Eddie, a sophomore at Steamboat Springs High School, had to beat a lot of odds to grab a chance at catching a calf.
He submitted an application to the Catch-A-Calf group in November 2007, said his mother, Ann Brenner. The organization approved his form and then put his name into a drawing. His name was pulled, and Eddie was assigned to make his attempt at the Jan. 20 rodeo. He was the only Routt County contestant and was one of 40 who saw victory.
Eddie was dead-set on success, his mother said.
“All the kids went straight after the calves, but his strategy was to go to the right because the calves were going to scatter,” Ann Brenner said.
He was the first teen to catch a calf, she said, but competitors don’t just throw that calf into a trailer and head home. The Brenners returned in May to pick up a calf bought by the Catch-A-Calf group. Each calf is sponsored, and Eddie’s sponsors were the Summit County Elks Club and Bob’s Excavating in Silverthorne.
Eddie was required to give those sponsors updates all year.
“He had to write letters every month to his sponsor in Silverthorne and send pictures,” Ann Brenner said.
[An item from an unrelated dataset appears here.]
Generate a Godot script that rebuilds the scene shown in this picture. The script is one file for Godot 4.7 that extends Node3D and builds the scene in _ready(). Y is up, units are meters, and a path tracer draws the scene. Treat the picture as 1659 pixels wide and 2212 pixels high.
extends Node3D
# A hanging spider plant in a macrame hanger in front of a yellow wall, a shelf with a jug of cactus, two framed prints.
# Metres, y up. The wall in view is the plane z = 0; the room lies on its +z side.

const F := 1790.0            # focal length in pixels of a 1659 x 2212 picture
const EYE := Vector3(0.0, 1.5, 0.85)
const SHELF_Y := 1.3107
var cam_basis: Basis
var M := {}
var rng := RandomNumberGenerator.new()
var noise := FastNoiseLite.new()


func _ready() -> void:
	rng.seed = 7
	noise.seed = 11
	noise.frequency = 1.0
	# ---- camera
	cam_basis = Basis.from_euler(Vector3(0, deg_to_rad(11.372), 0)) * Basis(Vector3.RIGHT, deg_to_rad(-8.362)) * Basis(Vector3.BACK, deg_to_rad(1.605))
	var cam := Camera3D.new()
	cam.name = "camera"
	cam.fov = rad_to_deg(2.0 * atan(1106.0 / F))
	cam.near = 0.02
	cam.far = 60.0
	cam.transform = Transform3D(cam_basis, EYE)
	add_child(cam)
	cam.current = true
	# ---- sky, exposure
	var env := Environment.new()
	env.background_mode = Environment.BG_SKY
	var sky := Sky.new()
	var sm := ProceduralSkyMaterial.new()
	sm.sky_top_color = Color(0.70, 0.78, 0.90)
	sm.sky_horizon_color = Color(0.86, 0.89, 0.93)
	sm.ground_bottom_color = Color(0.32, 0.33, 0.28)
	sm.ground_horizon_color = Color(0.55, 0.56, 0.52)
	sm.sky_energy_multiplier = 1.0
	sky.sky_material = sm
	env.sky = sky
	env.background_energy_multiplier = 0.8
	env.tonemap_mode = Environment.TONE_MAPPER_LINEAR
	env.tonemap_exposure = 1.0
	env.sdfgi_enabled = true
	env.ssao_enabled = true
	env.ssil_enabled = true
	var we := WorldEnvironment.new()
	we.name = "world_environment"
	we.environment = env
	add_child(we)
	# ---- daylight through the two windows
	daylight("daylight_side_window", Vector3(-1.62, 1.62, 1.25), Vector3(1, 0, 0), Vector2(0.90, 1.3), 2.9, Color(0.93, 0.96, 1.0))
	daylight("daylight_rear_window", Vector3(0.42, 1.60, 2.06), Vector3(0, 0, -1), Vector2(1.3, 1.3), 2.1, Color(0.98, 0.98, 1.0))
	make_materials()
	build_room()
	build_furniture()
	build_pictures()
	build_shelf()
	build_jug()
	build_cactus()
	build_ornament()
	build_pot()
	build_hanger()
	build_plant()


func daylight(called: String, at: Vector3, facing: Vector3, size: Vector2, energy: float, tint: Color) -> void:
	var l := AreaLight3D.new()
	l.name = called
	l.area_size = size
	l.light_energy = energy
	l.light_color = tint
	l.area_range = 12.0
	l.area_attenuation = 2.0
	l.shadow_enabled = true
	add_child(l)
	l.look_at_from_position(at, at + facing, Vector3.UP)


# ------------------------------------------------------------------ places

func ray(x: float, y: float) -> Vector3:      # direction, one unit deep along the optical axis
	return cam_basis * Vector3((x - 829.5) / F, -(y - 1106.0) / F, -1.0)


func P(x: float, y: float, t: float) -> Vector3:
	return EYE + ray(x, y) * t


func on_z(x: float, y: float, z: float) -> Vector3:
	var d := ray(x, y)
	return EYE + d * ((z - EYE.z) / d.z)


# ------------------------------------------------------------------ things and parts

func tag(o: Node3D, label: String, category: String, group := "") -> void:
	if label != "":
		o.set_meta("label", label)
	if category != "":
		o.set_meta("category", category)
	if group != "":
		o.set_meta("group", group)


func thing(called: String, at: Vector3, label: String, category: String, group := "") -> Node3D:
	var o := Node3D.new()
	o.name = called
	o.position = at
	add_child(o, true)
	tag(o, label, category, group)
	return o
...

That communication garnered Eddie first place in letter writing/corresponding with the sponsor at the stock show during the weekend. The 15-year-old also won third place in sponsor relations, third place in record keeping, seventh place in showmanship and 13th place in production.
Eddie and Tex competed with 39 other 4-H contestants from Colorado, Wyoming, Nebraska and Kansas.
“He’ll get slaughtered right after the show,” Eddie said. “It’s a bummer, but I have to accept it because he is a market animal.”
Eddie, who raised the steer on his family’s Steamboat ranch, said Tex sometimes was a challenge.
It was toughest “just desensitizing him to all the different situations, because he spooked real easy to stuff and would kick,” Eddie said. “You had to get him used to that so he wouldn’t kick people at the stock show.”
He typically doesn’t raise steers but was pleased with the experience.
“I like doing 4-H projects like that,” Eddie said. “Anything with agriculture really was a pretty good experience.”